RIO DE JANEIRO, RJ (FOLHAPRESS) – O empresário gaúcho Marcos Huff conta que, em visita aos Estados Unidos em junho, abriu negociações com três potenciais clientes para sua produção de calçados no Rio Grande do Sul. A expectativa era de que as primeiras entregas fosse feitas no fim do ano.
“Desde que [o presidente americano Donald] Trump assumiu, houve correria dos clientes para reduzir dependência da Ásia”, afirma ele. O principal produtor daquele continente, a China, foi um dos primeiros alvos da guerra comercial iniciada meses depois pelos Estados Unidos.
De fato, dados da Abicalçados (Associação Brasileira das Indústrias de Calçados) indicam que as exportações do setor para o mercado americano cresceram 13,5% no primeiro semestre, atingindo 5,8 milhões de pares. O país respondeu por mais de 20% das compras externas de calçados brasileiros.
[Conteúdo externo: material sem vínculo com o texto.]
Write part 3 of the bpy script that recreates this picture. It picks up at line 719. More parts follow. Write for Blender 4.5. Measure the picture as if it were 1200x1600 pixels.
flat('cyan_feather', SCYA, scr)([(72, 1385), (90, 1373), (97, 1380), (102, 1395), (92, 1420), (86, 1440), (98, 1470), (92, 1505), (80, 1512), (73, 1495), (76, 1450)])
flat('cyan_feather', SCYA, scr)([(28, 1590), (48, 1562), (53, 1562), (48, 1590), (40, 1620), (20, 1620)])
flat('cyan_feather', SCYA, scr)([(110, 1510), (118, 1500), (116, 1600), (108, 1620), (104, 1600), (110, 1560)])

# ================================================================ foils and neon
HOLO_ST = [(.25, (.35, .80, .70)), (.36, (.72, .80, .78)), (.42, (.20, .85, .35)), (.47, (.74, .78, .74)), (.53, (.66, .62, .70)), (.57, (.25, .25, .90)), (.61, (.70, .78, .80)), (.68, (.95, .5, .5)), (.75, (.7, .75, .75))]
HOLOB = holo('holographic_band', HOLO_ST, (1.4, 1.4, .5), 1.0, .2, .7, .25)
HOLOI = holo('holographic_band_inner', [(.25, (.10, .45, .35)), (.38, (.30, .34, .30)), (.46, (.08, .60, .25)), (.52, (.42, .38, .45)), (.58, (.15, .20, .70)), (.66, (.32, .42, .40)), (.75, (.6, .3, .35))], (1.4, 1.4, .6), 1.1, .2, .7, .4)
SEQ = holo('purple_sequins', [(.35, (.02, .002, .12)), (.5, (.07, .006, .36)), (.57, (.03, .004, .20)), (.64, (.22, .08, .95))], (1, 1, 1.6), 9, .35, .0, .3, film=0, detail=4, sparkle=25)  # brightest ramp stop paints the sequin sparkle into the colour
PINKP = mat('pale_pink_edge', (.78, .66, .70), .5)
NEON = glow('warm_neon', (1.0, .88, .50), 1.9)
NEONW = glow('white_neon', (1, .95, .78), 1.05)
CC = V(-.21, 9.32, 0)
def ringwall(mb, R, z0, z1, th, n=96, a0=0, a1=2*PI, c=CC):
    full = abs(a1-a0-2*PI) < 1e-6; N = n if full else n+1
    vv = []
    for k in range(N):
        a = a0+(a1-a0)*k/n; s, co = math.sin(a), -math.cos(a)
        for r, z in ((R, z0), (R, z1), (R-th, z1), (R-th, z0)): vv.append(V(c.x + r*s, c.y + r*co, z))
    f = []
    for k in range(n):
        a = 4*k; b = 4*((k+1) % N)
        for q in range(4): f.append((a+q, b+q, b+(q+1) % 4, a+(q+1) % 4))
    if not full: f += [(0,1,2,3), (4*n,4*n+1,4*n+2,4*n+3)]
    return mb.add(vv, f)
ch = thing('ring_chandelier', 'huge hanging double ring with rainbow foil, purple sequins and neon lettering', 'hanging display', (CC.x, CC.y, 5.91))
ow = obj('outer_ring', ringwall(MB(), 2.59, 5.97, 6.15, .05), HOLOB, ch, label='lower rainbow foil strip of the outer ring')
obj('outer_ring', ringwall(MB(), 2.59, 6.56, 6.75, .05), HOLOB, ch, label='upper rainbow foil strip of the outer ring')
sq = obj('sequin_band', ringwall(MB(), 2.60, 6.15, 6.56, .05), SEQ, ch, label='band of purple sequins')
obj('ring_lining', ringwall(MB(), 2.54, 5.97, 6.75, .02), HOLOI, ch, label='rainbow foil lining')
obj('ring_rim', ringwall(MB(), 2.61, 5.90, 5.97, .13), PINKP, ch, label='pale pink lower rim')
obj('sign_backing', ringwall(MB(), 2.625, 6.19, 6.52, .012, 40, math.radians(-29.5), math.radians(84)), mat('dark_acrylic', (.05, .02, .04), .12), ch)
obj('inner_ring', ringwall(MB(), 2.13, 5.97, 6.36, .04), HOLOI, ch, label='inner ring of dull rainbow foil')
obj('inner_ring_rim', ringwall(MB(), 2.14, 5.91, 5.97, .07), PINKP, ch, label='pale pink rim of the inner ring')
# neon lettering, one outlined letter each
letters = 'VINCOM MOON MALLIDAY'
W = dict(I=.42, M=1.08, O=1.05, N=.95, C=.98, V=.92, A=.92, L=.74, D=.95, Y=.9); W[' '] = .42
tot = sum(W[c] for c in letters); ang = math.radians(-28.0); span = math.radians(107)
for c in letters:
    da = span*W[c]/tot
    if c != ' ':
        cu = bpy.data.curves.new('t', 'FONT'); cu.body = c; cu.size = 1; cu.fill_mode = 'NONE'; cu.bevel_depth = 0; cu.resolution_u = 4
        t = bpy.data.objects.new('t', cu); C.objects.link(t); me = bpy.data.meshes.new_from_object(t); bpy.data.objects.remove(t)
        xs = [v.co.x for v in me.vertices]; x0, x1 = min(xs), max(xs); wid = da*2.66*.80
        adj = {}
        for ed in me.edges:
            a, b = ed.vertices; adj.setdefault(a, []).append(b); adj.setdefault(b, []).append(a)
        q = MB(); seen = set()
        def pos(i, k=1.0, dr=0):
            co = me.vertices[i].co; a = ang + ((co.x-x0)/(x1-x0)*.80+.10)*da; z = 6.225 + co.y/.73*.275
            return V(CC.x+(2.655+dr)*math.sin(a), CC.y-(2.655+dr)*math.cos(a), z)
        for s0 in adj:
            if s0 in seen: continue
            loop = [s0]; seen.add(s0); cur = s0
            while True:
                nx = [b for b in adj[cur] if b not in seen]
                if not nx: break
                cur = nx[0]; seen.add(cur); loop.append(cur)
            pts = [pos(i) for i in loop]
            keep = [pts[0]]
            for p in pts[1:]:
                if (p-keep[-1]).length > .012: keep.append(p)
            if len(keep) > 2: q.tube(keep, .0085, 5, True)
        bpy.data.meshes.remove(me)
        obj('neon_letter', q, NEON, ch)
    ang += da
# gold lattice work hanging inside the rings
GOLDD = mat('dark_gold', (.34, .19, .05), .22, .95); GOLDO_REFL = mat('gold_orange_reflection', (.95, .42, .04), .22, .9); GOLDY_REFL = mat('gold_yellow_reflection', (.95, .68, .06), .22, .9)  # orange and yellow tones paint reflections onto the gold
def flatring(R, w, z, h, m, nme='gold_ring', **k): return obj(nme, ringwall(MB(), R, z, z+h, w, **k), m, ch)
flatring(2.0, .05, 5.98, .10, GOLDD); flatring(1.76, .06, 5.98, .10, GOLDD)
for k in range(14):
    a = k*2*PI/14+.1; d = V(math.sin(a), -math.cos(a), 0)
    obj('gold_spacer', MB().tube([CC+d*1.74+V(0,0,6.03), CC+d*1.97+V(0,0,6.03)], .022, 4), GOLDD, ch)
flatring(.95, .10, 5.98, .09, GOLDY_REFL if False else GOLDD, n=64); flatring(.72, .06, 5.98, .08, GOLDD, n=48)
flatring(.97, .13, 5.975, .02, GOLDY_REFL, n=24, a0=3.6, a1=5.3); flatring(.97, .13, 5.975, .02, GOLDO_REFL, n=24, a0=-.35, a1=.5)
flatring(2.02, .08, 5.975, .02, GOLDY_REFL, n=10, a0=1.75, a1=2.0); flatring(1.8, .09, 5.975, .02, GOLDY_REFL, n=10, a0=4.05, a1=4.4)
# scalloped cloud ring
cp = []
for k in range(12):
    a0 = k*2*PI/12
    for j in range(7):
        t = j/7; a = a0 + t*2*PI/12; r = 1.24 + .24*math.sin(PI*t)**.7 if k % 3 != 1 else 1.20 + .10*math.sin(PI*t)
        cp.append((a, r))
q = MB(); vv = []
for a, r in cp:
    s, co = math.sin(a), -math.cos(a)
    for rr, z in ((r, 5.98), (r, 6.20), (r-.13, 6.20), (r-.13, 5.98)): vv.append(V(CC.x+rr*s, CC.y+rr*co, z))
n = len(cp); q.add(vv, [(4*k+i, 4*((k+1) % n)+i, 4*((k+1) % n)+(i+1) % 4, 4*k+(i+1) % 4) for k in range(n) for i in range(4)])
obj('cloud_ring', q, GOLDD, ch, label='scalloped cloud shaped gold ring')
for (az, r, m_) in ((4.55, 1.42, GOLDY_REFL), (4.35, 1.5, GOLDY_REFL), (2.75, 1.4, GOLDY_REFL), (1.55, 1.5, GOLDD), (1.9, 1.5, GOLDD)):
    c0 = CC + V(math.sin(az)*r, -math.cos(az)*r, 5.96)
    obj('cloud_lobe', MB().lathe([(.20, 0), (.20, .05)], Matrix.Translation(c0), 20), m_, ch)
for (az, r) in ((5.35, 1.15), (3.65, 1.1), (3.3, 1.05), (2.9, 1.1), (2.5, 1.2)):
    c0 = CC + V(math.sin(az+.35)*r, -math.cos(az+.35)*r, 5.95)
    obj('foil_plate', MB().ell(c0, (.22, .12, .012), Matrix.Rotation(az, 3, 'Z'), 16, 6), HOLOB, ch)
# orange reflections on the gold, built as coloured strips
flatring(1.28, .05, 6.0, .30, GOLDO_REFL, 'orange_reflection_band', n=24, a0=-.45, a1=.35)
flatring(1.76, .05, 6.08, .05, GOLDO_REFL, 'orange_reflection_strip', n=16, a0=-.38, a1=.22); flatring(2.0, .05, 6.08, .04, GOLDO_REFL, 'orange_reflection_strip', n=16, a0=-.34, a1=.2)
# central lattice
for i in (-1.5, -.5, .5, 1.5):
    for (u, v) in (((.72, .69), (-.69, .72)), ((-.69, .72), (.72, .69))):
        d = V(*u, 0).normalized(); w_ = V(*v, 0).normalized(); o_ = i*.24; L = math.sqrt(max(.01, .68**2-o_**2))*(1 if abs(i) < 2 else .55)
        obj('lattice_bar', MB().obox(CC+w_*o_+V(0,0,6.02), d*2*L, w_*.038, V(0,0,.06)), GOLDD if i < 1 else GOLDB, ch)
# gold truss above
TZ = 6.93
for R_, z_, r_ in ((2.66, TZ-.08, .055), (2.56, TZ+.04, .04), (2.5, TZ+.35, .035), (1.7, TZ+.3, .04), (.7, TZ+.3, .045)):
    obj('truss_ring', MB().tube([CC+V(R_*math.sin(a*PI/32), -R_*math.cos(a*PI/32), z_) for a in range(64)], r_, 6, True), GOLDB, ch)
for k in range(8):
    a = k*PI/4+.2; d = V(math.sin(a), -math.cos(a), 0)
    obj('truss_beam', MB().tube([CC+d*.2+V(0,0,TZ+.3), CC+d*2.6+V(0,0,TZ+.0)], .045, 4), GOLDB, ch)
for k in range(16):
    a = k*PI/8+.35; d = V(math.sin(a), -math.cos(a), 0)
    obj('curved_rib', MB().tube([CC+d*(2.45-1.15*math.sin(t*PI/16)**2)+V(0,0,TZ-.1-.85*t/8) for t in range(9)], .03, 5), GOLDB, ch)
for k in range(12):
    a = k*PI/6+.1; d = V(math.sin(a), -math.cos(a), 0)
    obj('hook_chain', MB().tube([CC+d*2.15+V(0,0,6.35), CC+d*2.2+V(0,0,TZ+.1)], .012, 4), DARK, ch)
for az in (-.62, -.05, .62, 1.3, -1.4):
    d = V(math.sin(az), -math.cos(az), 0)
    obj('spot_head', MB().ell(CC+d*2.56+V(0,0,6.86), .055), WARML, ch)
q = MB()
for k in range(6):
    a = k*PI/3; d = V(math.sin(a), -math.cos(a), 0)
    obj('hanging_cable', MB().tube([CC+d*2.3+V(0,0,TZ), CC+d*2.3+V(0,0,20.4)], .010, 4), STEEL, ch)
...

Na Killana, a empresa de Huff, 25% do faturamento do primeiro semestre veio de vendas para clientes americanos. O aumento das encomendas demandou contratações para elevar em 10% o quadro de funcionários, hoje com 90 empregados diretos e cerca de 250 em prestadores de serviço.
“Agora os negócios estão todos em xeque. Uma tarifa de 50% inviabiliza”, afirma o empresário. Seu último embarque para os Estados Unidos, com cerca de mil pares, foi feito em meados de junho e não foi impactado pelo tarifaço.
Huff diz que ainda tem um pequeno lote para exportar, mas já espera que o cliente tente negociar descontos para compensar a tarifa, caso Trump mantenha a decisão. Já não tem esperança de clientes para a temporada de inverno no Hemisfério Norte.
“É hora de mandar sapato fechado e bota para lá, mas não fechei pedido da coleção”, conta. Sem novos contratos, teme ter que fazer cortes. “Se negociarmos as tarifas, eu consigo captar clientes e o cenário volta a ser de crescimento. Se forem mantidas, perco todos os negócios, tem demissão e redução de produção.”
Huff critica a postura do governo em relação às tarifas. “Se não promover o diálogo de forma rápida, não vamos ter melhoria na relação [entre os países]. Tem que acelerar processo de negociação para chegar a um ponto de partida”.
Ele teme que, mesmo com negociações e revisão das tarifas, os novos clientes que passaram a procurar o Brasil este ano voltem para a Ásia. “A gente estava de novo sendo visto como potencial fornecedor”, afirma. “Se o cliente voltar para a China, acabou o mercado brasileiro”.
Segundo a Abicalçados, quase 80% das empresas exportadoras do setor já relatam impactos em decorrência do tarifaço de Trump, como atrasos, paralisação em negociações ou cancelamento de pedidos de produtos muitas vezes já em produção.
A associação estima que o cenário levará a perda de cerca de 8.000 postos de trabalho no setor. Somando os postos indiretos, via cadeia produtiva, do fornecedor de materiais ao varejo, esse impacto pode chegar aos 20 mil empregos.